Non ho un'opinione sugli aspetti giudiziari dello scandalo Finmeccanica. Essendo un'azienda di Stato, soggetta cioè a influenze e interferenze politiche, sospetto tutto il male possibile. Allo stesso tempo mi sembra evidente che il gelido formalismo di un'inchiesta della magistratura sembra indifferente - per Finmeccanica come per l'Ilva alla sorte di molti lavoratori e all'interesse del Paese.
M'inchino comunque alla legge, non ai guru della politica e del giornalismo quando, su temi di questa delicatezza, si contraddicono platealmente. Nella sua essenza, quella di Finmeccanica è una storiaccia di tangenti. Può darsi che qualcuno tra i negoziatori e intermediari si sia messo in tasca una mazzetta. Saremmo di fronte a un ladro, da punire adeguatamente, se ci si riesce. Un discorso molto diverso riguarda le somme che, per avere contratti e vendere i suoi prodotti, un'azienda delle dimensioni e dell'importanza di Finmeccanica ha pagato a personaggi dello Stato compratore. L'operazione, se vera, è in astratto moralmente riprovevole oltre che penalmente perseguibile.
Ma dobbiamo buttare la croce addosso a un manager se disinteressatamente ha foraggiato -manager e politici stranieri per ottenere commesse? à meglio non farlo, chi lo nega. Ma se tutti lo fanno, e se in Paesi anche molto importanti vige un sistema tangentizio, come ci si deve comportare? Accettare, in nome della trasparenza e della virtù, il declino e la crisi del made in Italy?
Oppure mollare le bustarelle- come i concorrenti - per fare buoni affari? Ma, si obietterà , la corruzione pubblica non è mai separata dalla corruzione privata. Non è vero. La corruzione privata è spesso associata alla pubblica, ma non sempre. Non voglio riferirmi a Tangentopoli, e alla vicenda del democristiano Citaristi, perseguito dalla legge come nessun altro amministratore di partito, eppure specchiatissimo per i comportamenti personali.
Voglio riferirmi a un personaggio di ben maggiore calibro, il creatore e presidente dell'Eni Enrico Mattei, molto ricordato in questi giorni ricorrendo il cinquantenario della morte (27 ottobre 1962). Mattei non era avido di ricchezza, ho già scritto che amava il potere- con gli agi che ne derivavano- non il denaro. Un genio imprenditoriale onesto, messo al servizio dell'Italia. Ma anche il maggior corruttore che l'Italia abbia avuto, l'uomo grazie alla «rendita metanifera », ossa alle plusvalenze per la vendita del gas, era in grado di foraggiare il Palazzo. Fu lui il re delle tangenti.
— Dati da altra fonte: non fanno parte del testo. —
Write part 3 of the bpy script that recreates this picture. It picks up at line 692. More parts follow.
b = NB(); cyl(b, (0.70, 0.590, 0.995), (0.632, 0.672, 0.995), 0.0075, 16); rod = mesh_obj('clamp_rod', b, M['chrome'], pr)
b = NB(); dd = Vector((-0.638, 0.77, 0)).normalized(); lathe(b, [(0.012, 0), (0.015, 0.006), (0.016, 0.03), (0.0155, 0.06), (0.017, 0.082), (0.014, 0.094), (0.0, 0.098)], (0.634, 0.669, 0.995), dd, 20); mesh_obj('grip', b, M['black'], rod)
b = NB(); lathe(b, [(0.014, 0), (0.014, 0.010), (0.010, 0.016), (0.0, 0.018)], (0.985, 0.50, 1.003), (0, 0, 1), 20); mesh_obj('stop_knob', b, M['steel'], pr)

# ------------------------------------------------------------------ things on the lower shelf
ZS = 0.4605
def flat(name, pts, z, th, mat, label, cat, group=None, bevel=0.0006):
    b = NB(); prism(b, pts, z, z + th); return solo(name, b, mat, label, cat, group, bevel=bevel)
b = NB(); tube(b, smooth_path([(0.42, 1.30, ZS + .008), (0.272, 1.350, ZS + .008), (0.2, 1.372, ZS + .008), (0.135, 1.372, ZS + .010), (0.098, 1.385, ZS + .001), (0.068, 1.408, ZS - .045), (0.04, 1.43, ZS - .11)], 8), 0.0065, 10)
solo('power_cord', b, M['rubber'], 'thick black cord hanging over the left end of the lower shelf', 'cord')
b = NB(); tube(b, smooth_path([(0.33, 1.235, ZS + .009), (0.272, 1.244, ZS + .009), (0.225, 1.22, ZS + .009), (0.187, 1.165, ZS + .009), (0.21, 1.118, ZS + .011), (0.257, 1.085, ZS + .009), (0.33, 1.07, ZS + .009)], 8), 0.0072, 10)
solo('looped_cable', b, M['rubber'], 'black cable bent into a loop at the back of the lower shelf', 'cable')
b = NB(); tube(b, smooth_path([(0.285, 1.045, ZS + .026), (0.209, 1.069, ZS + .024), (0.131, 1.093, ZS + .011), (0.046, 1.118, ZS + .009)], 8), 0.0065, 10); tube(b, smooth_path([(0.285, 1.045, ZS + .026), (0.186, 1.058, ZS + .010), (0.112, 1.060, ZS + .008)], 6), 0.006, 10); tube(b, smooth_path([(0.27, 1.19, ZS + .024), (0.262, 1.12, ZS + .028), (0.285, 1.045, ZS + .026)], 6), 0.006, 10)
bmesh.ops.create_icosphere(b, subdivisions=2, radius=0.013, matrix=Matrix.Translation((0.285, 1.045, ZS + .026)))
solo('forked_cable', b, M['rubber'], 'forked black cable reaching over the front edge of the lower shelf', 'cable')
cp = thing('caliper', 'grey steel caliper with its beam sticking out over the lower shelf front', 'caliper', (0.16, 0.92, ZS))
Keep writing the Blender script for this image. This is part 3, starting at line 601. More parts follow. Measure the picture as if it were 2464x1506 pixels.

Lo fu avendo in testa un'idea nobile di progresso e indipendenza dell'Italia. Ma fu un grande corruttore.
Nelle rievocazioni di questi giorni Mattei è stato riportato agli onori dell'attualità con discorsi e commenti fervidamente elogiativi. Soprattutto la sinistra -a cominciare dall' Unità - ha visto in lui un eroe. Combattè le «sette sorelle» dominatrici nel petrolio, si spese per il mondo arabo. Tutto innegabile.
Ma la tangente voluta o tollerata dalla dirigenza di Finmeccanica e da un ministro come Claudio Scajola - peraltro piuttosto distratto negli acquisti immobiliari non olet, se è una tangente onesta, come la tangente di Mattei. Oppure sono entrambe biasimevoli, e allora non si insista nell'osannare Mattei. Non vorrei essere frainteso. Lungi da me l'idea di paragonare uno Scajola o un Pozzessere o un Estaban Caselli a Enrico Mattei. Appartengono a mondi lontanissimi: tranne che per le mance alla politica.